DATA LINES:
##########

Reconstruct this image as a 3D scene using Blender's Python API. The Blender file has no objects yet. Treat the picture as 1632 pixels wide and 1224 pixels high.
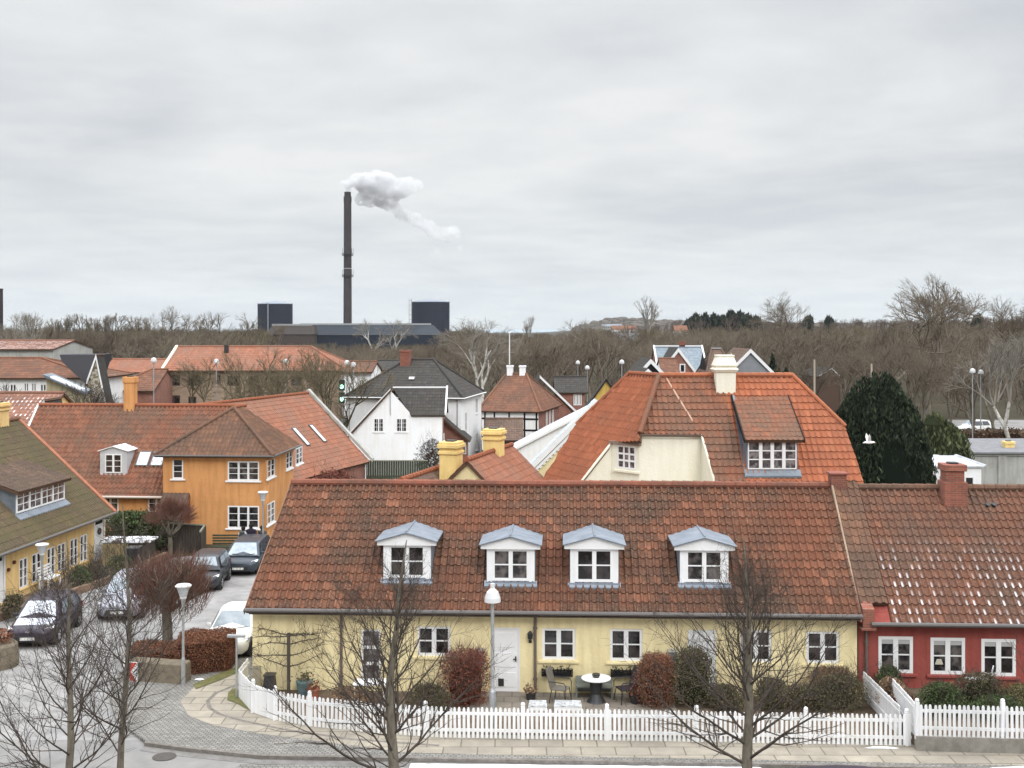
import bpy, bmesh, math, random
import numpy as np
from mathutils import Vector, Matrix
R = math.radians
rnd = random.Random(7)
SC = bpy.context.scene
COL = SC.collection

# ------------------------------------------------------------------ camera, sky, sun, exposure
H, F, CX, CY = 11.7, 1850.0, 816.0, 525.0      # eye height (m), focal length and horizon in photo pixels
cam_d = bpy.data.cameras.new('camera'); cam = bpy.data.objects.new('camera', cam_d); COL.objects.link(cam)
cam.location = (0, 0, H); cam.rotation_euler = (R(90), 0, 0)
cam_d.sensor_width = 36; cam_d.lens = F / 1632 * 36; cam_d.shift_y = -(612 - CY) / 1632
cam_d.clip_start = 0.5; cam_d.clip_end = 90000
SC.camera = cam
SC.view_settings.view_transform = 'Standard'; SC.view_settings.look = 'None'
SC.view_settings.exposure = 0.18
SC.cycles.volume_bounces = 2; SC.view_settings.gamma = 1; SC.view_settings.use_curve_mapping = False
SUN_EL, SUN_AZ = 38, 158                        # behind the camera, a little to the right
world = bpy.data.worlds.new('World'); SC.world = world; world.use_nodes = True
def build_world():
    nt = world.node_tree; N = nt.nodes; L = nt.links; N.clear()
    out = N.new('ShaderNodeOutputWorld'); bg = N.new('ShaderNodeBackground'); L.new(bg.outputs[0], out.inputs[0])
    sky = N.new('ShaderNodeTexSky'); sky.sky_type = 'NISHITA'; sky.sun_disc = False
    sky.sun_elevation = R(SUN_EL); sky.sun_rotation = R(SUN_AZ); sky.air_density = 1.5; sky.dust_density = 3
    tc = N.new('ShaderNodeTexCoord'); sp = N.new('ShaderNodeSeparateXYZ'); L.new(tc.outputs['Generated'], sp.inputs[0])
    def M(op, a, b=None):
        m = N.new('ShaderNodeMath'); m.operation = op
        for i, v in enumerate((a, b)):
            if v is None: continue
            if isinstance(v, (int, float)): m.inputs[i].default_value = v
            else: L.new(v, m.inputs[i])
        return m.outputs[0]
    z = M('MAXIMUM', sp.outputs[2], 0.0)
    zz = M('ADD', z, 0.10)
    cx = M('DIVIDE', sp.outputs[0], zz); cy = M('DIVIDE', sp.outputs[1], zz)
    cb = N.new('ShaderNodeCombineXYZ'); L.new(cx, cb.inputs[0]); L.new(cy, cb.inputs[1])
    mp = N.new('ShaderNodeMapping'); mp.inputs['Scale'].default_value = (0.85, 0.85, 1); L.new(cb.outputs[0], mp.inputs[0])
    mp.inputs['Rotation'].default_value = (0, 0, R(12)); mp.inputs['Location'].default_value = (3.3, 1.7, 0)
    n1 = N.new('ShaderNodeTexNoise'); n1.inputs['Scale'].default_value = 0.62; n1.inputs['Detail'].default_value = 7
    n1.inputs['Roughness'].default_value = 0.55; n1.inputs['Distortion'].default_value = 0.7; L.new(mp.outputs[0], n1.inputs[0])
    n2 = N.new('ShaderNodeTexNoise'); n2.inputs['Scale'].default_value = 3.0; n2.inputs['Detail'].default_value = 6; L.new(mp.outputs[0], n2.inputs[0])
    c = M('ADD', M('MULTIPLY', n1.outputs[0], 0.68), M('MULTIPLY', n2.outputs[0], 0.32))
    rp = N.new('ShaderNodeValToRGB'); L.new(c, rp.inputs[0])
    e = rp.color_ramp.elements
    e[0].position = 0.36; e[0].color = (0.565, 0.59, 0.63, 1)
    e[1].position = 0.62; e[1].color = (0.775, 0.785, 0.79, 1)
    x = e.new(0.485); x.color = (0.67, 0.69, 0.71, 1)
    # bright low band towards the right of the view, blue-green near the horizon
    hz = M('SUBTRACT', 1.0, M('MINIMUM', M('MULTIPLY', z, 7.0), 1.0))
    mx = N.new('ShaderNodeMixRGB'); L.new(M('MULTIPLY', hz, 0.5), mx.inputs[0]); L.new(rp.outputs[0], mx.inputs[1]); mx.inputs[2].default_value = (0.69, 0.765, 0.795, 1)
    # overcast sky: the zenith is about three times as bright as the horizon
    k = M('ADD', 1.0, M('MULTIPLY', M('MAXIMUM', M('SUBTRACT', z, 0.27), 0.0), 5.6))
    vm = N.new('ShaderNodeVectorMath'); vm.operation = 'SCALE'; L.new(mx.outputs[0], vm.inputs[0]); L.new(k, vm.inputs[3])
    sc = N.new('ShaderNodeVectorMath'); sc.operation = 'SCALE'; L.new(sky.outputs[0], sc.inputs[0]); sc.inputs[3].default_value = 0.06
    fin = N.new('ShaderNodeMixRGB'); fin.inputs[0].default_value = 0.94; L.new(sc.outputs[0], fin.inputs[1]); L.new(vm.outputs[0], fin.inputs[2])
    L.new(fin.outputs[0], bg.inputs[0]); bg.inputs[1].default_value = 1.0
build_world()
sd = bpy.data.lights.new('sun', 'SUN'); so = bpy.data.objects.new('sun', sd); COL.objects.link(so)
sd.energy = 1.0; sd.angle = R(20); sd.color = (1.0, 0.97, 0.92)
so.rotation_euler = (R(90 - SUN_EL), 0, R(180 - SUN_AZ + 0)); so.location = (0, 0, 60)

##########

STATED TASK: Write out each line of the listing above, exactly, from its first line to the line holding "COL = SC.collection", inclusive. Skip the pictures.

EXERCISE ANSWER:
Reconstruct this image as a 3D scene using Blender's Python API. The Blender file has no objects yet. Treat the picture as 1632 pixels wide and 1224 pixels high.
import bpy, bmesh, math, random
import numpy as np
from mathutils import Vector, Matrix
R = math.radians
rnd = random.Random(7)
SC = bpy.context.scene
COL = SC.collection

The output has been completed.